August 18, 2005

Why have engineering courses always mysteriously required so many more hours of study?

Here in the UK it's been A-Level results day, when tens of thousands of our best and brightest find out if they've got the grades they need to go on to university. As usual, conservative commentators will be full of "it-wasn't-like-that-in-my-day" stuff, claiming that standards are falling and the qualifications aren't worth the paper they're written on any more; however, we should remember that this sniping from the sidelines has always been around.

I really don't know what sort of sad thrill these people get out of denigrating the efforts of the young people coming through (and their teachers), but they were doing it when I got my A-Levels some 25 years ago, and they'll be doing it in 25 years' time. It seems to me that the kids I know who were hoping to get, say, B and C grades today, are about the same academic standard as the kids who got B and C grades when I was at school. Whatever other changes have happened, that's good enough for me.

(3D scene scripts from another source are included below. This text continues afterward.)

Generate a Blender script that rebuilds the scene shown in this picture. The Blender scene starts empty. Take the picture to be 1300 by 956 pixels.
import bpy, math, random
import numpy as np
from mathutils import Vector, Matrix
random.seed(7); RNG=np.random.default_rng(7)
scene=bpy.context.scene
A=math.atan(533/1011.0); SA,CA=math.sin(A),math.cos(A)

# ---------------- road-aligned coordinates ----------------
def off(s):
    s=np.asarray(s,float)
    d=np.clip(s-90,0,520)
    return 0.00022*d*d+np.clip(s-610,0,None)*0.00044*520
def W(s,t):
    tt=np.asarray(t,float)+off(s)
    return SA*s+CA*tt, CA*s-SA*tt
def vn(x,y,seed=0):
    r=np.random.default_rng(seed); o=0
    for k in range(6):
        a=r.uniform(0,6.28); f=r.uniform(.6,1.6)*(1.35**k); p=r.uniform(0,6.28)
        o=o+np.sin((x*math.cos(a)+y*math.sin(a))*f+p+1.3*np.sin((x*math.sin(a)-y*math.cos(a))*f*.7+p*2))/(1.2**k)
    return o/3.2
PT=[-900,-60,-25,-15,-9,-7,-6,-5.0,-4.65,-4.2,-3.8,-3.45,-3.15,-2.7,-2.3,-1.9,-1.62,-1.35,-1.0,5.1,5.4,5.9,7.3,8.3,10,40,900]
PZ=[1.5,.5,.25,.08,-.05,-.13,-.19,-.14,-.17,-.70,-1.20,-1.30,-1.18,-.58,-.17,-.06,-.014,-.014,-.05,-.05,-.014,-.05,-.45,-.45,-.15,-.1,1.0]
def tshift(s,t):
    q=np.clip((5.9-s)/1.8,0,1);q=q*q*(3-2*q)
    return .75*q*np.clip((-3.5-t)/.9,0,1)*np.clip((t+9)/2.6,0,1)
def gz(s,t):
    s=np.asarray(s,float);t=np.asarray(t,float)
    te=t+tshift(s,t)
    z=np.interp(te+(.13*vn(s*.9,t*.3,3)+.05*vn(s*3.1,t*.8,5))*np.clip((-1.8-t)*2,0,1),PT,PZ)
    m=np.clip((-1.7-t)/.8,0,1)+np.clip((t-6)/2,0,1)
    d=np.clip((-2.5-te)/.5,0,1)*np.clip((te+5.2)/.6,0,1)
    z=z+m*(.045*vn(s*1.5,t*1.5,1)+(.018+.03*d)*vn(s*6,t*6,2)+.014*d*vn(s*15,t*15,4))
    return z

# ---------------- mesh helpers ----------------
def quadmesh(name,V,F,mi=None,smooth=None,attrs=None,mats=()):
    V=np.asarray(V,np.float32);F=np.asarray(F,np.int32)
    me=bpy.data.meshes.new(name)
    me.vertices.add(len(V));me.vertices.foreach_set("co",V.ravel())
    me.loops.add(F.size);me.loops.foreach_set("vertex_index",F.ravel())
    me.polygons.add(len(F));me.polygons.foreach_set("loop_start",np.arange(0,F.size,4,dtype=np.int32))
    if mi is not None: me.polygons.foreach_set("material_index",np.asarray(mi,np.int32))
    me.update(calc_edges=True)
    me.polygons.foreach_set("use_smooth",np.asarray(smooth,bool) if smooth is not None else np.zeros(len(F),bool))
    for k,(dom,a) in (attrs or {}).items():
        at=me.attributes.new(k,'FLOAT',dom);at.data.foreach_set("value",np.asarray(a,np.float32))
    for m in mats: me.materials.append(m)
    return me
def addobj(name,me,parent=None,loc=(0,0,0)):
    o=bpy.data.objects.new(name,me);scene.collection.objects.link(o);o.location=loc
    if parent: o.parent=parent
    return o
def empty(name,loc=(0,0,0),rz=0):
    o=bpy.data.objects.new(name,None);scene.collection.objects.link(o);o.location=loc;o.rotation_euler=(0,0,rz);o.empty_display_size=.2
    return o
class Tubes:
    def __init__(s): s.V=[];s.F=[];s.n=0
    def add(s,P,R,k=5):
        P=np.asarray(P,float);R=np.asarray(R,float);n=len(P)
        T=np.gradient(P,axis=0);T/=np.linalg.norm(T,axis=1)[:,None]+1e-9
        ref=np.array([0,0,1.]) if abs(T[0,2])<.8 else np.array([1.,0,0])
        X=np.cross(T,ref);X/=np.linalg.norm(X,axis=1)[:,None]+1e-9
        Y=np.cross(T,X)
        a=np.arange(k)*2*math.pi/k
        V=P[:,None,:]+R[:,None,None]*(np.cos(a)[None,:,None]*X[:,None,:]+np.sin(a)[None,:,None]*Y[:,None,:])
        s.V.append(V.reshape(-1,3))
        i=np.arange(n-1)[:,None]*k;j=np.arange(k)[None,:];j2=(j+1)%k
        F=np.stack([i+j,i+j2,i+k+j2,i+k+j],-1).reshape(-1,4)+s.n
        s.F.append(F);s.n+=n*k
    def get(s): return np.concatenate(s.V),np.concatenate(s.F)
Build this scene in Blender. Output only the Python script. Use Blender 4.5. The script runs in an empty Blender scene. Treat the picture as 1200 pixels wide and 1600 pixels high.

One of the few aspects of education which hasn't improved, as far as I can see, is at university level, and that's the continuing disparity between different subjects in terms of commitment required. Engineering courses have always suffered from this, mysteriously requiring three or four times the number of hours of study as certain other courses - and the students choosing their future careers know this. With most of them now being forced to juggle study with part-time jobs, who can blame them for leaning towards courses where the demands, in terms of study time, aren't so high?

I'm not suggesting that engineering courses at university should be "dumbed down" to the lowest common denominator. But the playing field does need to be levelled if the UK engineering sector is to get a fairer share of the best our education system has to offer.